* [Direction]: Entries follow. Set all of them down as they stand.

* [Information supplied]:
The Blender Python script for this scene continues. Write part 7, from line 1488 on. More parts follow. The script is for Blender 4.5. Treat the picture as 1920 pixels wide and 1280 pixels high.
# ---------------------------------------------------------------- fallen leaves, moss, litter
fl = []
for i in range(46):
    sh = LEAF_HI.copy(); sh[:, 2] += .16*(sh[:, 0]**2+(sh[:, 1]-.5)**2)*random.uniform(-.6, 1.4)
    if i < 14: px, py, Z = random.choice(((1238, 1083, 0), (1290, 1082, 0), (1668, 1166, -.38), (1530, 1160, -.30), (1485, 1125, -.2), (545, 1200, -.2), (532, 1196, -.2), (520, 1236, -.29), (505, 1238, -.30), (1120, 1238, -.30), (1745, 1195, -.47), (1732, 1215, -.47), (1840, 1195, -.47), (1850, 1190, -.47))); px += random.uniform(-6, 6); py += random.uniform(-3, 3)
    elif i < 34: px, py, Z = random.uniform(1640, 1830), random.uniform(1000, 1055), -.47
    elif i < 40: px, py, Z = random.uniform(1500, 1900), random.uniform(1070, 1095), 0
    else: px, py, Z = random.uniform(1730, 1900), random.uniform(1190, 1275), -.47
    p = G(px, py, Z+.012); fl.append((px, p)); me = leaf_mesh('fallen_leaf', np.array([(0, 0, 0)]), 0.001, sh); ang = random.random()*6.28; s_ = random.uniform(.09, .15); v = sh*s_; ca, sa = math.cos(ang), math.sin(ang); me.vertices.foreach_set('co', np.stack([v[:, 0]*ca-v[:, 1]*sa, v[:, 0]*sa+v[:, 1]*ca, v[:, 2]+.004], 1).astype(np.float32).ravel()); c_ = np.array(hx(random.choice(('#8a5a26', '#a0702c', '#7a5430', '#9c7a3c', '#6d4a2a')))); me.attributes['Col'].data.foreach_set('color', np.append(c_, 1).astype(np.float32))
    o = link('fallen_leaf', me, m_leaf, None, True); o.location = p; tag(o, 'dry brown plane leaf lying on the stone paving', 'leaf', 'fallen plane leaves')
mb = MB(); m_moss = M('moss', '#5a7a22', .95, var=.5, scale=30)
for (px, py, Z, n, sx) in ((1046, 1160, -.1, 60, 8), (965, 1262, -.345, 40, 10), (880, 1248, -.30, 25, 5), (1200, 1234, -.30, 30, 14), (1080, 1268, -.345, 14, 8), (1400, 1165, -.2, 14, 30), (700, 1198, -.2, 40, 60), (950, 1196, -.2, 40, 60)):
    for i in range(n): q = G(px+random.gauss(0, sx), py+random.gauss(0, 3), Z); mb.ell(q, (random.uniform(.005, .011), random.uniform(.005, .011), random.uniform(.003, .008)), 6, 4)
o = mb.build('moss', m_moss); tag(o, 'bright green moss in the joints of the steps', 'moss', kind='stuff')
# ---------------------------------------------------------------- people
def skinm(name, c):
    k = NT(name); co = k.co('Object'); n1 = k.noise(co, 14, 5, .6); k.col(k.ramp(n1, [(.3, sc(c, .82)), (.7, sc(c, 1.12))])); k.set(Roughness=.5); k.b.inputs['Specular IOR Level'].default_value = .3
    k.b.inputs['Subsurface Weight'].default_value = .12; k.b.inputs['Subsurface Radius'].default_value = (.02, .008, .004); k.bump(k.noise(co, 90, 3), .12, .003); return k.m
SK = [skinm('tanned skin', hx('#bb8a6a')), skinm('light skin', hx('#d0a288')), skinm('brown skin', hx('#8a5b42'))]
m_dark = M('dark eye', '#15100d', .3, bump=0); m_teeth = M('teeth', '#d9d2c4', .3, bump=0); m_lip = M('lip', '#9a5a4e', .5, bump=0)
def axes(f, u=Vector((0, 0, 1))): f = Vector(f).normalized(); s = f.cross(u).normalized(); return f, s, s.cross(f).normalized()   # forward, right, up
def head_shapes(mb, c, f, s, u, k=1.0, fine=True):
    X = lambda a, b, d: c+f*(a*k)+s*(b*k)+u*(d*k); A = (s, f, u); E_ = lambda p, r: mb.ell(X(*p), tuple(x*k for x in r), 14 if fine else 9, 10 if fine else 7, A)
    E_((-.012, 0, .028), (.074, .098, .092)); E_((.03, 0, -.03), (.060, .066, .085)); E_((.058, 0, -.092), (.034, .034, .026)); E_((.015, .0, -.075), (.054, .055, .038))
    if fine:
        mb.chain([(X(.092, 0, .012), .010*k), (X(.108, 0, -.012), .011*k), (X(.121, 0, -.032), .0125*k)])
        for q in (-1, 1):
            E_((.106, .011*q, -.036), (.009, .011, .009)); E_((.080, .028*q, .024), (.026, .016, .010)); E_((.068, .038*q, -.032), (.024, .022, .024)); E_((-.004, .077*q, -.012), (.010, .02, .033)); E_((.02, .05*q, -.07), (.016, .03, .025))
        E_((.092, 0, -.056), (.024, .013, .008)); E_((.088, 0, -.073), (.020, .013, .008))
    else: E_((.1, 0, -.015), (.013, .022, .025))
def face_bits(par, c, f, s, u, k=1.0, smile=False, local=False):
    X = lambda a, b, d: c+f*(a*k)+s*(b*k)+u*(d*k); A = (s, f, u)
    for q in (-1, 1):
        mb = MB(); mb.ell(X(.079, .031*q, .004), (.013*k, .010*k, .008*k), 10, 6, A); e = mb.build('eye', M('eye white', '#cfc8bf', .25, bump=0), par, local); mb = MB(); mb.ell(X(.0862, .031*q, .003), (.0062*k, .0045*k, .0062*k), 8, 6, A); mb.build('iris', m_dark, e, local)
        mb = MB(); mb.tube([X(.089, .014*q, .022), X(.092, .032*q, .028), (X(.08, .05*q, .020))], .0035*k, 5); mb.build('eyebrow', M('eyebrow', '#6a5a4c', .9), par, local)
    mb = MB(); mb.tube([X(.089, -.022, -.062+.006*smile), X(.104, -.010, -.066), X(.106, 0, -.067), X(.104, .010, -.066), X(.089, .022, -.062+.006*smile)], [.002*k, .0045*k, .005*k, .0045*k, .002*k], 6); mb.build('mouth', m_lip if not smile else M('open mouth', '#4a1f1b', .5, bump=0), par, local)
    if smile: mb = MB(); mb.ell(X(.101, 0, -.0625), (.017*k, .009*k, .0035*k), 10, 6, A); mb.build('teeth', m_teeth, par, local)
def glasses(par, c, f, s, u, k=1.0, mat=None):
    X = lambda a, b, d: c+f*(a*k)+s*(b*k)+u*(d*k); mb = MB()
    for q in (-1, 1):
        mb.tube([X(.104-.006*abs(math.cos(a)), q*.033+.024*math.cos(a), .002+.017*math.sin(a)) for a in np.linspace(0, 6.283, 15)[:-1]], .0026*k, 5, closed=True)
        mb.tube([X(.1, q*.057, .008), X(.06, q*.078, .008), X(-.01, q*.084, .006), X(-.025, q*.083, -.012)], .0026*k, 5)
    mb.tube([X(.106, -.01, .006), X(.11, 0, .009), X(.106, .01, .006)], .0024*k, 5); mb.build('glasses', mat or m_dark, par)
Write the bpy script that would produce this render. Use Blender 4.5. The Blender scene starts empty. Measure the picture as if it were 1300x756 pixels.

* [Complete response]:
The Blender Python script for this scene continues. Write part 7, from line 1488 on. More parts follow. The script is for Blender 4.5. Treat the picture as 1920 pixels wide and 1280 pixels high.
# ---------------------------------------------------------------- fallen leaves, moss, litter
fl = []
for i in range(46):
    sh = LEAF_HI.copy(); sh[:, 2] += .16*(sh[:, 0]**2+(sh[:, 1]-.5)**2)*random.uniform(-.6, 1.4)
    if i < 14: px, py, Z = random.choice(((1238, 1083, 0), (1290, 1082, 0), (1668, 1166, -.38), (1530, 1160, -.30), (1485, 1125, -.2), (545, 1200, -.2), (532, 1196, -.2), (520, 1236, -.29), (505, 1238, -.30), (1120, 1238, -.30), (1745, 1195, -.47), (1732, 1215, -.47), (1840, 1195, -.47), (1850, 1190, -.47))); px += random.uniform(-6, 6); py += random.uniform(-3, 3)
    elif i < 34: px, py, Z = random.uniform(1640, 1830), random.uniform(1000, 1055), -.47
    elif i < 40: px, py, Z = random.uniform(1500, 1900), random.uniform(1070, 1095), 0
    else: px, py, Z = random.uniform(1730, 1900), random.uniform(1190, 1275), -.47
    p = G(px, py, Z+.012); fl.append((px, p)); me = leaf_mesh('fallen_leaf', np.array([(0, 0, 0)]), 0.001, sh); ang = random.random()*6.28; s_ = random.uniform(.09, .15); v = sh*s_; ca, sa = math.cos(ang), math.sin(ang); me.vertices.foreach_set('co', np.stack([v[:, 0]*ca-v[:, 1]*sa, v[:, 0]*sa+v[:, 1]*ca, v[:, 2]+.004], 1).astype(np.float32).ravel()); c_ = np.array(hx(random.choice(('#8a5a26', '#a0702c', '#7a5430', '#9c7a3c', '#6d4a2a')))); me.attributes['Col'].data.foreach_set('color', np.append(c_, 1).astype(np.float32))
    o = link('fallen_leaf', me, m_leaf, None, True); o.location = p; tag(o, 'dry brown plane leaf lying on the stone paving', 'leaf', 'fallen plane leaves')
mb = MB(); m_moss = M('moss', '#5a7a22', .95, var=.5, scale=30)
for (px, py, Z, n, sx) in ((1046, 1160, -.1, 60, 8), (965, 1262, -.345, 40, 10), (880, 1248, -.30, 25, 5), (1200, 1234, -.30, 30, 14), (1080, 1268, -.345, 14, 8), (1400, 1165, -.2, 14, 30), (700, 1198, -.2, 40, 60), (950, 1196, -.2, 40, 60)):
    for i in range(n): q = G(px+random.gauss(0, sx), py+random.gauss(0, 3), Z); mb.ell(q, (random.uniform(.005, .011), random.uniform(.005, .011), random.uniform(.003, .008)), 6, 4)
o = mb.build('moss', m_moss); tag(o, 'bright green moss in the joints of the steps', 'moss', kind='stuff')
# ---------------------------------------------------------------- people
def skinm(name, c):
    k = NT(name); co = k.co('Object'); n1 = k.noise(co, 14, 5, .6); k.col(k.ramp(n1, [(.3, sc(c, .82)), (.7, sc(c, 1.12))])); k.set(Roughness=.5); k.b.inputs['Specular IOR Level'].default_value = .3
    k.b.inputs['Subsurface Weight'].default_value = .12; k.b.inputs['Subsurface Radius'].default_value = (.02, .008, .004); k.bump(k.noise(co, 90, 3), .12, .003); return k.m
SK = [skinm('tanned skin', hx('#bb8a6a')), skinm('light skin', hx('#d0a288')), skinm('brown skin', hx('#8a5b42'))]
m_dark = M('dark eye', '#15100d', .3, bump=0); m_teeth = M('teeth', '#d9d2c4', .3, bump=0); m_lip = M('lip', '#9a5a4e', .5, bump=0)
def axes(f, u=Vector((0, 0, 1))): f = Vector(f).normalized(); s = f.cross(u).normalized(); return f, s, s.cross(f).normalized()   # forward, right, up
def head_shapes(mb, c, f, s, u, k=1.0, fine=True):
    X = lambda a, b, d: c+f*(a*k)+s*(b*k)+u*(d*k); A = (s, f, u); E_ = lambda p, r: mb.ell(X(*p), tuple(x*k for x in r), 14 if fine else 9, 10 if fine else 7, A)
    E_((-.012, 0, .028), (.074, .098, .092)); E_((.03, 0, -.03), (.060, .066, .085)); E_((.058, 0, -.092), (.034, .034, .026)); E_((.015, .0, -.075), (.054, .055, .038))
    if fine:
        mb.chain([(X(.092, 0, .012), .010*k), (X(.108, 0, -.012), .011*k), (X(.121, 0, -.032), .0125*k)])
        for q in (-1, 1):
            E_((.106, .011*q, -.036), (.009, .011, .009)); E_((.080, .028*q, .024), (.026, .016, .010)); E_((.068, .038*q, -.032), (.024, .022, .024)); E_((-.004, .077*q, -.012), (.010, .02, .033)); E_((.02, .05*q, -.07), (.016, .03, .025))
        E_((.092, 0, -.056), (.024, .013, .008)); E_((.088, 0, -.073), (.020, .013, .008))
    else: E_((.1, 0, -.015), (.013, .022, .025))
def face_bits(par, c, f, s, u, k=1.0, smile=False, local=False):
    X = lambda a, b, d: c+f*(a*k)+s*(b*k)+u*(d*k); A = (s, f, u)
    for q in (-1, 1):
        mb = MB(); mb.ell(X(.079, .031*q, .004), (.013*k, .010*k, .008*k), 10, 6, A); e = mb.build('eye', M('eye white', '#cfc8bf', .25, bump=0), par, local); mb = MB(); mb.ell(X(.0862, .031*q, .003), (.0062*k, .0045*k, .0062*k), 8, 6, A); mb.build('iris', m_dark, e, local)
        mb = MB(); mb.tube([X(.089, .014*q, .022), X(.092, .032*q, .028), (X(.08, .05*q, .020))], .0035*k, 5); mb.build('eyebrow', M('eyebrow', '#6a5a4c', .9), par, local)
    mb = MB(); mb.tube([X(.089, -.022, -.062+.006*smile), X(.104, -.010, -.066), X(.106, 0, -.067), X(.104, .010, -.066), X(.089, .022, -.062+.006*smile)], [.002*k, .0045*k, .005*k, .0045*k, .002*k], 6); mb.build('mouth', m_lip if not smile else M('open mouth', '#4a1f1b', .5, bump=0), par, local)
    if smile: mb = MB(); mb.ell(X(.101, 0, -.0625), (.017*k, .009*k, .0035*k), 10, 6, A); mb.build('teeth', m_teeth, par, local)
def glasses(par, c, f, s, u, k=1.0, mat=None):
    X = lambda a, b, d: c+f*(a*k)+s*(b*k)+u*(d*k); mb = MB()
    for q in (-1, 1):
        mb.tube([X(.104-.006*abs(math.cos(a)), q*.033+.024*math.cos(a), .002+.017*math.sin(a)) for a in np.linspace(0, 6.283, 15)[:-1]], .0026*k, 5, closed=True)
        mb.tube([X(.1, q*.057, .008), X(.06, q*.078, .008), X(-.01, q*.084, .006), X(-.025, q*.083, -.012)], .0026*k, 5)
    mb.tube([X(.106, -.01, .006), X(.11, 0, .009), X(.106, .01, .006)], .0024*k, 5); mb.build('glasses', mat or m_dark, par)
Write the bpy script that would produce this render. Use Blender 4.5. The Blender scene starts empty. Measure the picture as if it were 1300x756 pixels.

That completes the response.